Your right, there doesn't seem to be a middle ground, once their in, there in.  
Every device is open & just how much would it take to get a government employee 
to pass this on to an outside source, 1 million 7, 10?   There will be a price. 
  



Sent from my iPhone

> On Feb 20, 2016, at 2:24 PM, Lee Larson <[email protected]> wrote:
> 
>> On 02/20/2016 12:35 PM, John Robinson wrote:
>> Prevention is impossible, be it from a knife, ax, truckload of fertilizer, 
>> etc. etc. but in the event of a known perpetrator then let Apple, Google, 
>> whomever, have the devise and do the work privately within their own shop, 
>> giving authorities what they need for this case…that seems right,  but to 
>> put us all out there for the globe to become our bed partners, not my cup of 
>> tea.
> 
> John,
> 
> I have trouble with this because the existence of such a tool will be enough 
> to force Apple to use it.
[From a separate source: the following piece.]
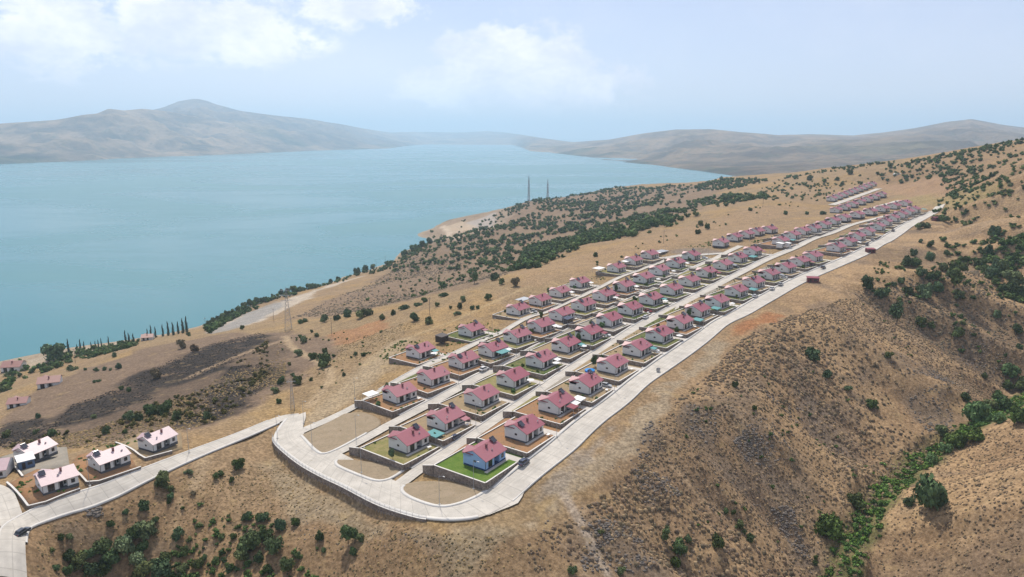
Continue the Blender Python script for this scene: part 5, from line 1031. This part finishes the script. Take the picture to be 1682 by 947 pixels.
# tussocks: thousands of small dry cushions on the slopes
def tussocks(name, pts, label, pal, hk=.75, seed=5):
    g = np.random.default_rng(seed); n = len(pts); k = 6; ang = np.arange(k)/k*2*math.pi
    r = pts[:, 3][:, None]; j = g.uniform(.7, 1.25, (n, k)); off = g.uniform(0, 6.28, (n, 1))
    b = np.stack([pts[:, 0:1]+np.cos(ang+off)*r*j, pts[:, 1:2]+np.sin(ang+off)*r*j, np.repeat(pts[:, 2:3]-.25*r, k, 1)], -1)
    j2 = j*g.uniform(.5, .8, (n, k)); m_ = np.stack([pts[:, 0:1]+np.cos(ang+off+.3)*r*j2, pts[:, 1:2]+np.sin(ang+off+.3)*r*j2, pts[:, 2:3]+r*hk*g.uniform(.55, .9, (n, k))], -1)
    t = np.stack([pts[:, 0]+g.normal(0, .15, n)*r[:, 0], pts[:, 1]+g.normal(0, .15, n)*r[:, 0], pts[:, 2]+r[:, 0]*hk*g.uniform(.9, 1.2, n)], -1)[:, None]
    V = np.concatenate([b, m_, t], 1).reshape(-1, 3); o = (np.arange(n)*(2*k+1))[:, None, None]; F = []
    for q in range(k): w_ = (q+1) % k; F += [(q, w_, k+w_), (q, k+w_, k+q), (k+q, k+w_, 2*k)]
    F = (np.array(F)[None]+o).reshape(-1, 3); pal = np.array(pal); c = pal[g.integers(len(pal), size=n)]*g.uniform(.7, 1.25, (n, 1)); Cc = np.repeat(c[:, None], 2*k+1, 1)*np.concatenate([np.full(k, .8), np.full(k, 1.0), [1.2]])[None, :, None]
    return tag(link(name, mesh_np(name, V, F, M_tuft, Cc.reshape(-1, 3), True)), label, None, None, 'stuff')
PAL = [(.18, .125, .08), (.15, .11, .075), (.22, .155, .09), (.12, .095, .06), (.25, .18, .105)]
T1 = np.vstack([scatter([(1105,665),(1200,575),(1300,520),(1420,480),(1560,560),(1682,560),(1682,600),(1540,740),(1420,860),(1380,946),(870,946),(860,890),(960,835),(1060,740)], 9500, .18, .55, .44, 31), scatter([(1105,665),(1200,575),(1300,520),(1420,480),(1560,560),(1682,560),(1682,600),(1540,740),(1420,860),(1380,946),(870,946),(860,890),(960,835),(1060,740)], 2800, .45, .95, .52, 38), scatter([(1395,946),(1420,890),(1480,820),(1560,755),(1640,720),(1682,700),(1682,946)], 2300, .16, .5, .52, 32)])
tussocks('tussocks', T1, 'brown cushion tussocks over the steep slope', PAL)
T2 = np.vstack([scatter([(480,520),(600,470),(700,405),(790,440),(840,450),(700,485),(600,510)], 3200, .4, 1.1, .42, 33), scatter([(1400,480),(1682,400),(1682,560),(1560,560)], 2600, .25, .8, .44, 34)])
tussocks('tussocks', T2, 'grey brown tussocks on the lakeside hill', [(.15, .12, .085), (.13, .11, .08), (.19, .145, .09)])
T3 = np.vstack([scatter([(60,860),(330,775),(460,750),(560,815),(700,875),(860,885),(860,946),(60,946)], 2600, .12, .42, .47, 35), scatter([(0,740),(150,705),(330,640),(470,555),(470,640),(330,700),(150,738)], 3800, .2, .7, .44, 36), scatter([(480,640),(560,560),(700,520),(600,600),(520,660)], 900, .15, .5, .45, 37)])
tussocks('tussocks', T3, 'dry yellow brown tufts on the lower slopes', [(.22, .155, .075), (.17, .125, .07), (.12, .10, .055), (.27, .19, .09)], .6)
T4 = np.vstack([scatter(p_, n_, .2, .7, .46, 70+q_) for q_, (p_, n_) in enumerate((([(195,632),(262,600),(300,585),(345,566),(430,545),(445,560),(410,580),(360,608),(300,628),(240,645)], 1500), ([(120,662),(185,640),(240,645),(255,655),(190,675),(130,695),(80,705)], 700), ([(345,645),(380,603),(440,598),(472,612),(430,642),(400,668),(330,694),(300,690)], 1300), ([(0,695),(60,685),(100,708),(60,735),(0,738)], 500)))])
tussocks('burnt_tufts', T4, 'blackened burnt tufts and stubble on the burnt hill', [(.022, .019, .018), (.035, .03, .026), (.016, .015, .014), (.06, .045, .033)], .42)
# rock outcrops
def rocks(pts, label, seed=6):
    g = np.random.default_rng(seed); Vs, Fs = [], []; o = 0
    for x, y, z, r in pts: Vs.append(IV*np.array([r, r*.8, r*.6])*(1+g.normal(0, .25, (12, 1)))*g.uniform(.7, 1.3, 3)+[x, y, z+.1*r]); Fs.append(IF+o); o += 12
    return tag(link('rocks', mesh_np('rocks', np.vstack(Vs), np.vstack(Fs), M_rock)), label, None, None, 'stuff')
RK = [([(1205,725),(1260,705),(1295,765),(1270,775),(1225,755)], 420), ([(1265,820),(1300,830),(1335,900),(1310,890)], 260), ([(1490,660),(1560,650),(1570,720),(1520,730)], 300), ([(965,860),(1030,850),(1060,890),(980,900)], 240), ([(1040,765),(1110,770),(1120,810),(1060,815)], 220), ([(1440,600),(1540,600),(1580,640),(1480,640)], 200), ([(960,900),(1080,930),(1060,946),(950,946)], 160), ([(1130,660),(1190,690),(1170,720),(1120,700)], 90), ([(320,640),(400,620),(420,650),(330,690)], 160), ([(1570,540),(1660,580),(1650,610),(1580,580)], 120), ([(1250,660),(1330,680),(1310,710)], 80), ([(1060,690),(1085,690),(1080,740),(1040,760)], 70)]
rocks(np.vstack([scatter(p, n, .12, .62, .47, 60+q) for q, (p, n) in enumerate(RK)]), 'grey rock outcrops breaking through the dry slopes')
rocks(scatter([(860,880),(1100,660),(1300,560),(1500,760),(1380,946),(860,946)], 900, .12, .4, .5, 90), 'pale loose stones strewn over the steep slope', 8)
rocks(np.vstack([scatter([(440,770),(560,840),(700,890),(500,900),(420,830)], 120, .1, .3, .5, 91), scatter([(140,836),(165,832),(170,846),(145,850)], 40, .3, .7, .3, 92)]), 'loose stones and rubble on the front slope', 9)
# shore village at the left edge
VILL = [((12, 672), .3, 1.0, 'white two-slope house at the photo edge below the burnt hill'), ((62, 640), .4, 1.25, 'brownish red-roofed house among the shore village trees'), ((2, 612), .2, 1.6, 'long red-roofed building at the lake edge'), ((232, 560), .3, 1.1, 'small red-roofed house among the shore cypresses')]
for uv, rz, s, lab in VILL:
    p = ground([uv])[0]; house(p, rz, lab, 'old', 1, (5, 3), None, 'red-roofed houses by the lake shore', s*.82)

# ------------------------------------------------------------------ the air
m = bpy.data.materials.new('haze_air'); m.use_nodes = True; t = NT(m.node_tree); t.n.clear()
pv = t.node('ShaderNodeVolumePrincipled', {'Color': (.63, .83, 1.0, 1), 'Density': HAZE_DENSITY, 'Anisotropy': .25})
out = t.node('ShaderNodeOutputMaterial', {'Volume': pv.outputs[0]})
hb_ = MB(); hb_.box(-45000, 45000, -4000, 45000, -101, 820)
h = link('haze', hb_.mesh('haze', m)); tag(h, 'thin pale haze over the lake and hills', None, None, 'stuff')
Any law enforcement agency anywhere in the world 
> can then call on Apple to use its tool, based on local law. Google and 
> Samsung must also be in their sights.
> 
> If Apple can be forced to do this for the iPhone, then it won't be long until 
> this is the precedent to force open laptops encrypted by FileVault or 
> BitLocker or PGPDisk or any of the many other laptop encryption programs.
> 
> How long will it be until these back doors leak?
> 
> Will every security company be forced to compromise its product as it's being 
> written?
> 
> Strong encryption is just mathematics. The perfume is out of the bottle.  It 
> can be programmed by thousands of people all over the world. If it becomes 
> impossible for U.S. companies to write true security software, then it will 
> be written and sold by non-U.S. companies.
> 
> L^2
> 
> PS/ Back in 1990, it was illegal to export strong encryption programs from 
> the United States. The government classified such programs as munitions. Even 
> then, I thought this was stupid. The algorithms are so simple, I had 
> purchased a T-shirt with a strong encryption algorithm implemented as a 
> 10-line Pascal program on its back. I wore it through a bunch of foreign 
> airports to conferences in Hungary, Czechoslovakia and Poland, thereby 
> becoming an international arms merchant. Of course, there were dozens of 
> mathematicians at those conferences who could have written the Pascal 
> program. In fact, this particular T-shirt came from Israel and was sold at 
> many American mathematical conferences.